Tuesday, February 7, 2012

Theater Arts and Imaginative Play


For those of you who have followed enough to know I'm teaching at the co-op this semester, I had my theater class.  They're good kids, and there's some serious talent there.  Of course, I'm also learning the hard way that dealing with kids and acting, they can be a handful.  It's not always easy to think of ways to get them to pull it in a bit.  It's also hard to get them out of their imaginative play zone and into the zone of acting.  I think in some ways I really have my work cut out for me!  That's not a bad thing.  I'm not an incredibly experienced drama teacher and most of the kids I've worked with before have some theater experience, even if it is just putting on plays in their living room.

Over the past few years I've noticed that kids play a lot differently than I did when I was younger, and I think that has a lot to do with the results I've seen in my theater class.  I was always kind of weirded out by these trends, though I'd never thought it might be my background (no matter how brief) in theater that might have something to do with it.  My sister and I have been putting on plays since we were old enough to come up with the idea of acting out our own versions of movies.  I did some acting in school too.  Even so, the way these kids play is nothing like the way these kids play now.

It was a couple of years ago when I noticed a huge trend in kids and their play that just seemed awkward.  Kids would tell each other, "and then you did this" and the other kid would immediately respond, almost as though one kid were story telling the whole play session.  Another common one is, "and then I started doing this."  I remember when I was little I never did things like that.  I never told other people how to react to the things I did in play.  I never explained my actions either.  The only things I ever said were to describe the props and the set we were using.  "Hey, look at this!  We've just stumbled upon a labyrinth!"  In reality it would just be the bushes in our front yard.  I would declare that a stick was my sword and other things of that nature.  Often times other "characters" in our play would come up to me and say, "Hey, what are you doing?" if they didn't get what I was acting out, but most of the time it was pretty obvious.  I'd never realized it before, but our play was full of pantomime.

That's actually one of the biggest problems I'm having with my theater class.  They don't seem comfortable with the idea of just sinking in to the roll and acting it out.  More often than not they feel compelled to narrate everything they're doing instead of just doing it.  They're not comfortable with the idea of pantomime.  It's awkward and uncomfortable in a way I never imagined.  I always thought acting things out would be the most natural thing in the world for kids with active imaginations.  Simply acting things out seemed the most natural way to play.

I don't think this new form of play is good or bad.  It's just what it is.  All it means is I've got a lot of work ahead of me in order to get these kids thinking the way actors really think.  I might have to get creative on coming up with ways to encourage the kids to act things out, not tell us what they're doing.  It's not going to be easy either.  Some of these older kids have been playing the way they've been playing for years and it's hard to go and change that routine.  I've got to realize that I'm not just trying to teach these kids a new skill, I'm trying to re-engineer the whole way they play.  That means I've got a lot to think about in activities to get these kids to have a new perspective of the way they interact in an on-stage kind of setting.

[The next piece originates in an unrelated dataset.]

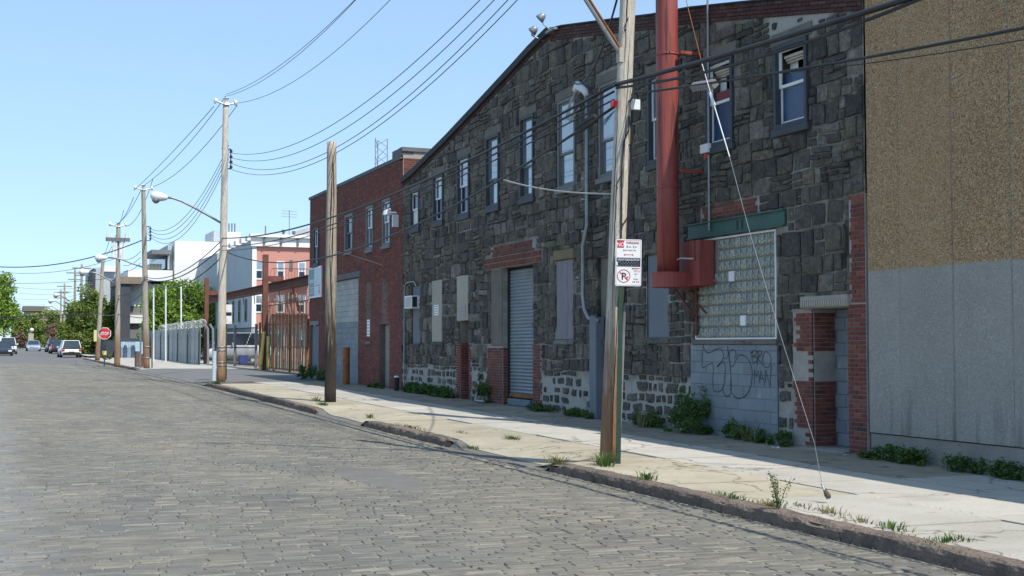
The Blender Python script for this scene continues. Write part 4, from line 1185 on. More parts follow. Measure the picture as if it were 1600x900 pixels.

It's given me a lot to think about and noticing the problems I'm running into, I think I'm developing a good plan of action for the rest of the year.  I somehow see a lot of pantomime exercises in the future, as well as narration because it's not so easy to listen and do what you're told when you've got all these ideas bursting forth of what should come next.  I'm really excited to watch these kids grow because I'm already looking at a very vivid group of personalities.  I'd like to think I'm as excited about this as the kids are!